ECLI:NL:CRVB:2009:BJ1947
Centrale Raad van Beroep
- Hoger beroep
- Rechtspraak.nl
Weigering kinderbijslag op basis van leeftijdsgrens en overgangsregeling
In deze zaak heeft de Centrale Raad van Beroep op 2 juli 2009 uitspraak gedaan in het hoger beroep van appellant, die in Marokko woont, tegen de uitspraak van de rechtbank Amsterdam van 6 mei 2008. De zaak betreft de weigering van de Sociale verzekeringsbank (Svb) om kinderbijslag toe te kennen aan appellant voor zijn dochter, die op de eerste dag van het vierde kwartaal van 2006 de leeftijd van 18 jaar heeft bereikt. De Svb had op 14 augustus 2006 besloten om de kinderbijslag te weigeren, met als argument dat het recht op kinderbijslag eindigt zodra het kind 18 jaar is, conform artikel 7 van de Algemene kinderbijslagwet (AKW). Appellant voerde aan dat zijn dochter gehandicapt is en schoolgaand, maar de Svb verklaarde het bezwaar ongegrond.

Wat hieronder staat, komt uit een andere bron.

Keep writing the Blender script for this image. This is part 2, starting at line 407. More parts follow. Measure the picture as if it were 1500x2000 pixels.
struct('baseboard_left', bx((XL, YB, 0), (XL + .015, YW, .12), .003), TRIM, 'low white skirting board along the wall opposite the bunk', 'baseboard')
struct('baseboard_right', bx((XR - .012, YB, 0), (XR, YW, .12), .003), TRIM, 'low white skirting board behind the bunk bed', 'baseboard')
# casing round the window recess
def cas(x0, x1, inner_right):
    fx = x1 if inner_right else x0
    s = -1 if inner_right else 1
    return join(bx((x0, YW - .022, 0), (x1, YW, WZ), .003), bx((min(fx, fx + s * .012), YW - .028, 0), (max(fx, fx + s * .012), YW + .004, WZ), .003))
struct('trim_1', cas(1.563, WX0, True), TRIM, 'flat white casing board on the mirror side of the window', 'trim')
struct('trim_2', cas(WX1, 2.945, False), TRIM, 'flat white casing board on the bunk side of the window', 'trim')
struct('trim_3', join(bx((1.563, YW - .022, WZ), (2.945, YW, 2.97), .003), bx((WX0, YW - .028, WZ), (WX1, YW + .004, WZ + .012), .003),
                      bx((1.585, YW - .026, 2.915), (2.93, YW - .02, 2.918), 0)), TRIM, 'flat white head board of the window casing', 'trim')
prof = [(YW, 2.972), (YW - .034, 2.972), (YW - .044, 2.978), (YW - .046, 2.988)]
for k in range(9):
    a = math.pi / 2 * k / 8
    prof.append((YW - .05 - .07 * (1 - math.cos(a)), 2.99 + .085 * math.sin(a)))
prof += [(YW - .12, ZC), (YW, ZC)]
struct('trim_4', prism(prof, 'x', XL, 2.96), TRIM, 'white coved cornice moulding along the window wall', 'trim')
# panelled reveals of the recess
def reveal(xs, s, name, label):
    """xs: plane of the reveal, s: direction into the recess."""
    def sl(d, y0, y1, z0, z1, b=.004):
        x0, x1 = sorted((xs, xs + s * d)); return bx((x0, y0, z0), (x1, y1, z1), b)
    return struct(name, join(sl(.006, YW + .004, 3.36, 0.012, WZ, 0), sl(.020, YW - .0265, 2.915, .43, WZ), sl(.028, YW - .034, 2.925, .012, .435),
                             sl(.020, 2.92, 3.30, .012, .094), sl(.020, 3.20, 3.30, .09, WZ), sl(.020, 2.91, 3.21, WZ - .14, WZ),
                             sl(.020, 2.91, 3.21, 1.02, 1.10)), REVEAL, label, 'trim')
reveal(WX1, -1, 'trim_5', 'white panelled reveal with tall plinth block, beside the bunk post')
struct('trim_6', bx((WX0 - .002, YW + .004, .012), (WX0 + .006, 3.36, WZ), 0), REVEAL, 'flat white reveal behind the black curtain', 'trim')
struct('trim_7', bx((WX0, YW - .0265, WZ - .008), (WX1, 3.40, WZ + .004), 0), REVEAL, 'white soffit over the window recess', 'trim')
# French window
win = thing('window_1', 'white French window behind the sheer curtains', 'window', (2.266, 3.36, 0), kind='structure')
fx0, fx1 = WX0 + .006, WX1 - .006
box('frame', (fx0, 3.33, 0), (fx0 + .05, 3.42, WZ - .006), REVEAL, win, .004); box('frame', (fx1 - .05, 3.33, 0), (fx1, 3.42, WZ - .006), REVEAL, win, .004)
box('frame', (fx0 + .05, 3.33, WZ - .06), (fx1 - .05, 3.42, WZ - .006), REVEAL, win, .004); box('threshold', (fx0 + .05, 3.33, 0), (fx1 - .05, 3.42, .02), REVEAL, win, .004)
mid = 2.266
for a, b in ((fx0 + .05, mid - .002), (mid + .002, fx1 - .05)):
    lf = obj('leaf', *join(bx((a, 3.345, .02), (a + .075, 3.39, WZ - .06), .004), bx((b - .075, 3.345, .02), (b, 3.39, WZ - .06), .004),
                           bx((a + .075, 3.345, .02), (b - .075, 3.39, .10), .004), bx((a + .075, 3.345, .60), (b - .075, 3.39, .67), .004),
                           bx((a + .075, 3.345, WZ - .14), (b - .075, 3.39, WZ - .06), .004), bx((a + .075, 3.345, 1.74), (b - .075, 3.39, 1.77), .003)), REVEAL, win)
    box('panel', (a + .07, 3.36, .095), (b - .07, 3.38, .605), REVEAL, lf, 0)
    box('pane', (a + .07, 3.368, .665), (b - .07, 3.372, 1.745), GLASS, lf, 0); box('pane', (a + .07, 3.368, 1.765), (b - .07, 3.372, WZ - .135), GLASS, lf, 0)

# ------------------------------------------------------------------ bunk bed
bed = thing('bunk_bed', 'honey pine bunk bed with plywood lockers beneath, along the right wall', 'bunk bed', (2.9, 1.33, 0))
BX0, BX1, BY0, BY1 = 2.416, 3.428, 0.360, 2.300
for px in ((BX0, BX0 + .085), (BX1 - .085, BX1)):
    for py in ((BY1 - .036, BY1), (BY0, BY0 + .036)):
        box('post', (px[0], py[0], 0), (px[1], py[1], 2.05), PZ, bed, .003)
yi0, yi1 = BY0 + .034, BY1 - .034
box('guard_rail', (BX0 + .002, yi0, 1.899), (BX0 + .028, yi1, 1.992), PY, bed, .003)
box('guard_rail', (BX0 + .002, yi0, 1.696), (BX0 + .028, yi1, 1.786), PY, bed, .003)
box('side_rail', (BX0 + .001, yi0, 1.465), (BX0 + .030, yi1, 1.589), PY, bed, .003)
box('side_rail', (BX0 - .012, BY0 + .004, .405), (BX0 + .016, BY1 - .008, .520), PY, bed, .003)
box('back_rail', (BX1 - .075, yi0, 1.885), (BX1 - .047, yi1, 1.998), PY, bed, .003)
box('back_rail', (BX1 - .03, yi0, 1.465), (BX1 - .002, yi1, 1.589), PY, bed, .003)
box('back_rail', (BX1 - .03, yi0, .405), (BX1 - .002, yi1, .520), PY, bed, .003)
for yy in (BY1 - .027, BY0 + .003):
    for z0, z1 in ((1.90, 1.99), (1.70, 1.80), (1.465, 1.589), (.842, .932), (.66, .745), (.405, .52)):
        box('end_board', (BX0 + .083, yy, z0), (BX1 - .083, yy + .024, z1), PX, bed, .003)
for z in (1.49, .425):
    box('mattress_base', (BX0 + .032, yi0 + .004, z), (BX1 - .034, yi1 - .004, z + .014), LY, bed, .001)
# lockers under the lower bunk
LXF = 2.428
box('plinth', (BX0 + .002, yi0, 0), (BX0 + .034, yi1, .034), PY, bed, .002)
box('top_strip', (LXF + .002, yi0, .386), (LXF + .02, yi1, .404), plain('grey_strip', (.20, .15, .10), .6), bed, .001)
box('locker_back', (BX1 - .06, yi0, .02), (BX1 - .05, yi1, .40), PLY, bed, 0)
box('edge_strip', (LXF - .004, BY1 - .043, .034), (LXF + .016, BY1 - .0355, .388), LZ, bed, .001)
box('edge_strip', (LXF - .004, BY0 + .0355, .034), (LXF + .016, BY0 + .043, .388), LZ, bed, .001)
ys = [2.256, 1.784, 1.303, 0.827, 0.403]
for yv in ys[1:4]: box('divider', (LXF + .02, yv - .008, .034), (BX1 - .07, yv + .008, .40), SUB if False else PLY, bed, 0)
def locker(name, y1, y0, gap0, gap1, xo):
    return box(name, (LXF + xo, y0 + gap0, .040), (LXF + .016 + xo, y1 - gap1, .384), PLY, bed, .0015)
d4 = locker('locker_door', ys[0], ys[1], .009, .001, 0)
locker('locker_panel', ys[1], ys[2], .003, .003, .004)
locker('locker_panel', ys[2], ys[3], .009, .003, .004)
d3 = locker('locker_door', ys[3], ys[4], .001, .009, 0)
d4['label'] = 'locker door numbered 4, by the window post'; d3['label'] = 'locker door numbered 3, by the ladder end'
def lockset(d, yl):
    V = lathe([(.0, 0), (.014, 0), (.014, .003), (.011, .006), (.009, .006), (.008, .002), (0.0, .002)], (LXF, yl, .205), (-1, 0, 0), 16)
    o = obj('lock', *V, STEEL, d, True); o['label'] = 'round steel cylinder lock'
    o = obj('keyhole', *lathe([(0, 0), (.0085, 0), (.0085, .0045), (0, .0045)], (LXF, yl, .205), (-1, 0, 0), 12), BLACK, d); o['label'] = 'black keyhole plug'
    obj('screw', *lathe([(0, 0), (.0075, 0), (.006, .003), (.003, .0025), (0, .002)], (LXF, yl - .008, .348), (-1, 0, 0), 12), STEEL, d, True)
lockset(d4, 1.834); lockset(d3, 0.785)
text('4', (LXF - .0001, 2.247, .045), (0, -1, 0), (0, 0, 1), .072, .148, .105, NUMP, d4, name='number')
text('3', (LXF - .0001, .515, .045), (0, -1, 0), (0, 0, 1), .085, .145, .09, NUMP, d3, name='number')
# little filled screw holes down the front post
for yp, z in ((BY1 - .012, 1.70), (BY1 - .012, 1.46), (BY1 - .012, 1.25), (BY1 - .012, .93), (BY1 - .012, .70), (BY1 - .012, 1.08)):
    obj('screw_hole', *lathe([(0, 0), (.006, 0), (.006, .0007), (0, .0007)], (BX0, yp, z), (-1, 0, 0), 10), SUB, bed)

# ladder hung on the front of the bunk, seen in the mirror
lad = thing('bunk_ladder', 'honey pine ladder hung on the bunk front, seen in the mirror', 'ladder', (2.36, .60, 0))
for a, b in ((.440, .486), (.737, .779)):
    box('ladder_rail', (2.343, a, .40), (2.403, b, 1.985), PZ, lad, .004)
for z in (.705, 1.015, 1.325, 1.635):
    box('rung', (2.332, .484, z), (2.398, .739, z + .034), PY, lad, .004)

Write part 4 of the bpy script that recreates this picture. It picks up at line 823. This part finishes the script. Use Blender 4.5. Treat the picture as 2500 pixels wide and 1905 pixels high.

De rechtbank Amsterdam heeft de beslissing van de Svb bevestigd, waarop appellant in hoger beroep ging. Tijdens de zitting op 18 juni 2009 was de dochter van appellant aanwezig, en de Svb werd vertegenwoordigd door J.Y. Groenendaal. De Raad overwoog dat de rechtbank terecht had geoordeeld dat het recht op kinderbijslag eindigt bij het bereiken van de 18-jarige leeftijd. De Raad bevestigde dat de overgangsregeling voor kinderen geboren vóór 1 oktober 1986 niet van toepassing was op de dochter van appellant, die na deze datum was geboren. De Raad concludeerde dat de aangevallen uitspraak terecht was en dat er geen termen aanwezig waren voor een proceskostenveroordeling.
De Centrale Raad van Beroep bevestigde de uitspraak van de rechtbank en verklaarde het hoger beroep ongegrond. De uitspraak werd gedaan door H.J. de Mooij, in aanwezigheid van griffier M.C.T.M. Sonderegger, en werd openbaar uitgesproken op 2 juli 2009.